WHAT IS EXPECTED -> Starting with the first line of the listing, quote each line exactly until and including the one with "SC.camera = cam", leaving pictures out.

begin

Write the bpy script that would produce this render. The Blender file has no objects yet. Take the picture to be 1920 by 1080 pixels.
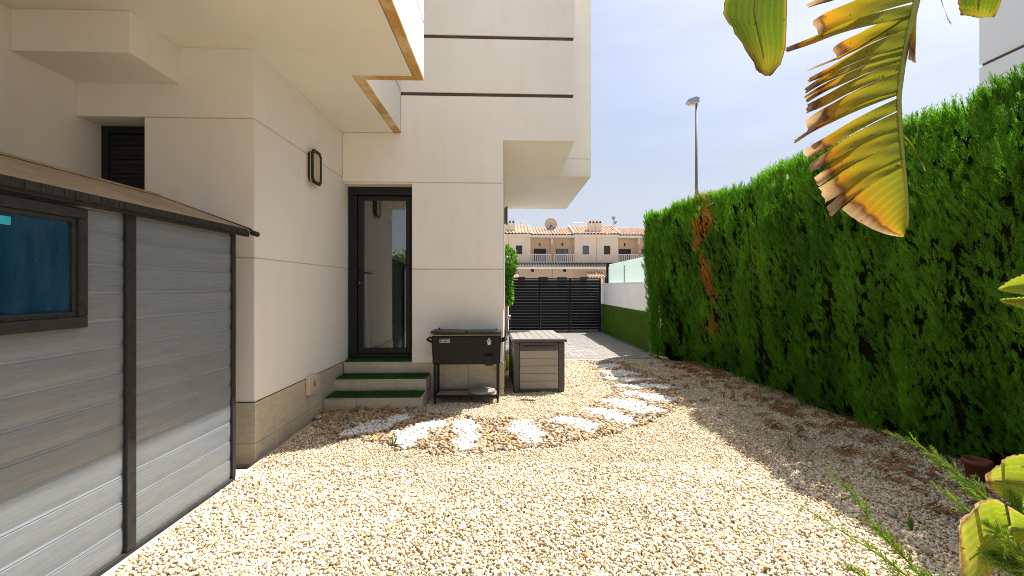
import bpy, bmesh, math, random
import numpy as np
from mathutils import Matrix, Vector
random.seed(7)
rng = np.random.default_rng(11)
SC = bpy.context.scene
COL = SC.collection
R = math.radians

# ------------------------------------------------------------------ camera, sky, sun, exposure
CAM_H = 1.39
YAW = R(2.2)
FPX = 870.0           # focal length in pixels of a 1920 wide picture
cam_d = bpy.data.cameras.new('camera')
cam = bpy.data.objects.new('camera', cam_d)
COL.objects.link(cam)
cam.location = (0, 0, CAM_H)
cam.rotation_euler = (R(90), 0, -YAW)
cam_d.sensor_width = 36
cam_d.lens = FPX / 1920 * 36
cam_d.shift_x = -23 / 1920
cam_d.shift_y = -2 / 1920
cam_d.clip_start = 0.05
cam_d.clip_end = 2000
SC.camera = cam

SUN_DIR = Vector((0.42, 0.30, 1.0)).normalized()      # towards the sun
w = bpy.data.worlds.new('World')
SC.world = w
w.use_nodes = True
nt = w.node_tree
nt.nodes.clear()
wo = nt.nodes.new('ShaderNodeOutputWorld')
bg = nt.nodes.new('ShaderNodeBackground')
sky = nt.nodes.new('ShaderNodeTexSky')
sky.sky_type = 'NISHITA'
sky.sun_disc = False
sky.sun_elevation = math.asin(SUN_DIR.z)
sky.sun_rotation = math.atan2(SUN_DIR.x, SUN_DIR.y)
sky.air_density = 1.0
sky.dust_density = 6.0
sky.ozone_density = 1.2
bg.inputs['Strength'].default_value = 0.05
# thin high cloud veil
tc = nt.nodes.new('ShaderNodeTexCoord')
mp = nt.nodes.new('ShaderNodeMapping')
mp.inputs['Scale'].default_value = (1.3, 1.3, 6.0)
nz = nt.nodes.new('ShaderNodeTexNoise')
nz.inputs['Scale'].default_value = 2.2
nz.inputs['Detail'].default_value = 7
nz.inputs['Roughness'].default_value = 0.55
rp = nt.nodes.new('ShaderNodeValToRGB')
rp.color_ramp.elements[0].position = 0.42
rp.color_ramp.elements[0].color = (0.44, 0.44, 0.44, 1)
rp.color_ramp.elements[1].position = 0.72
rp.color_ramp.elements[1].color = (0.58, 0.58, 0.58, 1)
mx = nt.nodes.new('ShaderNodeMixRGB')
mx.inputs[2].default_value = (1.85, 2.35, 3.4, 1)
nt.links.new(tc.outputs['Generated'], mp.inputs['Vector'])
nt.links.new(mp.outputs['Vector'], nz.inputs['Vector'])
nt.links.new(nz.outputs['Fac'], rp.inputs['Fac'])
nt.links.new(rp.outputs['Color'], mx.inputs[0])
nt.links.new(sky.outputs['Color'], mx.inputs[1])
# whitish haze towards the horizon, all the way round
sep = nt.nodes.new('ShaderNodeSeparateXYZ')
nt.links.new(tc.outputs['Generated'], sep.inputs[0])
mr = nt.nodes.new('ShaderNodeMapRange')
mr.interpolation_type = 'SMOOTHSTEP'
mr.inputs['From Min'].default_value = 0.0
mr.inputs['From Max'].default_value = 0.34
mr.inputs['To Min'].default_value = 0.85
mr.inputs['To Max'].default_value = 0.0
nt.links.new(sep.outputs['Z'], mr.inputs['Value'])
mh = nt.nodes.new('ShaderNodeMixRGB')
mh.inputs[2].default_value = (3.75, 3.95, 4.35, 1)
nt.links.new(mr.outputs['Result'], mh.inputs[0])
nt.links.new(mx.outputs['Color'], mh.inputs[1])
nt.links.new(mh.outputs['Color'], bg.inputs['Color'])
nt.links.new(bg.outputs['Background'], wo.inputs['Surface'])

sd = bpy.data.lights.new('sun', 'SUN')
sd.energy = 2.5
sd.angle = R(0.53)
sd.color = (1.0, 0.95, 0.87)
sun = bpy.data.objects.new('sun', sd)
COL.objects.link(sun)
sun.location = (20, 14, 40)
sun.rotation_euler = SUN_DIR.to_track_quat('Z', 'Y').to_euler()

SC.view_settings.view_transform = 'Standard'
SC.view_settings.look = 'None'
SC.view_settings.gamma = 1.0
SC.view_settings.exposure = 2.07
SC.view_settings.use_curve_mapping = False
SC.render.engine = 'CYCLES'
SC.cycles.max_bounces = 10
SC.cycles.diffuse_bounces = 6
SC.cycles.transparent_max_bounces = 12
SC.cycles.use_denoising = True
SC.cycles.filter_width = 1.0
SC.cycles.denoising_prefilter = 'NONE'

# ------------------------------------------------------------------ survey helpers (photo pixel -> place)
def ray(px, py):
    u = (px - 983.0) / FPX
    v = (538.0 - py) / FPX
    return (u * math.cos(YAW) + math.sin(YAW), math.cos(YAW) - u * math.sin(YAW), v)
def atY(px, py, Y):
    d = ray(px, py); t = Y / d[1]
    return Vector((d[0] * t, Y, CAM_H + d[2] * t))
def atG(px, py, Z=0.0):
    d = ray(px, py); t = (Z - CAM_H) / d[2]
    return Vector((d[0] * t, d[1] * t, Z))

# ------------------------------------------------------------------ object helpers
WORLD = {}
def inv_of(p):
    return WORLD[p.name].inverted() if p is not None else None
def link(o, parent):
    COL.objects.link(o)
    if parent is not None:
        o.parent = parent
        o.matrix_parent_inverse = inv_of(parent)
def tag(o, label=None, cat=None, group=None, kind=None):
    if label: o['label'] = label
    if cat: o['category'] = cat
    if group: o['group'] = group
    if kind: o['kind'] = kind
    return o
def empty(name, loc, label, cat, group=None):
    o = bpy.data.objects.new(name, None)
    o.empty_display_size = 0.1
    COL.objects.link(o)
    o.location = loc
    WORLD[o.name] = Matrix.Translation(Vector(loc))
    return tag(o, label, cat, group)
def copy_tree(o, parent=None):
    c = o.copy()
    COL.objects.link(c)
    if parent is not None:
        c.parent = parent
    for ch in list(o.children):
        copy_tree(ch, c)
    return c
def place_mesh(name, me, c, mat, parent):
    if mat is not None and not me.materials:
        me.materials.append(mat)
    o = bpy.data.objects.new(name, me)
    o.location = c
    WORLD[o.name] = Matrix.Translation(Vector(c))
    link(o, parent)
    return o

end

SOLUTION FOR THIS PROBLEM ->
Write the bpy script that would produce this render. The Blender file has no objects yet. Take the picture to be 1920 by 1080 pixels.
import bpy, bmesh, math, random
import numpy as np
from mathutils import Matrix, Vector
random.seed(7)
rng = np.random.default_rng(11)
SC = bpy.context.scene
COL = SC.collection
R = math.radians

# ------------------------------------------------------------------ camera, sky, sun, exposure
CAM_H = 1.39
YAW = R(2.2)
FPX = 870.0           # focal length in pixels of a 1920 wide picture
cam_d = bpy.data.cameras.new('camera')
cam = bpy.data.objects.new('camera', cam_d)
COL.objects.link(cam)
cam.location = (0, 0, CAM_H)
cam.rotation_euler = (R(90), 0, -YAW)
cam_d.sensor_width = 36
cam_d.lens = FPX / 1920 * 36
cam_d.shift_x = -23 / 1920
cam_d.shift_y = -2 / 1920
cam_d.clip_start = 0.05
cam_d.clip_end = 2000
SC.camera = cam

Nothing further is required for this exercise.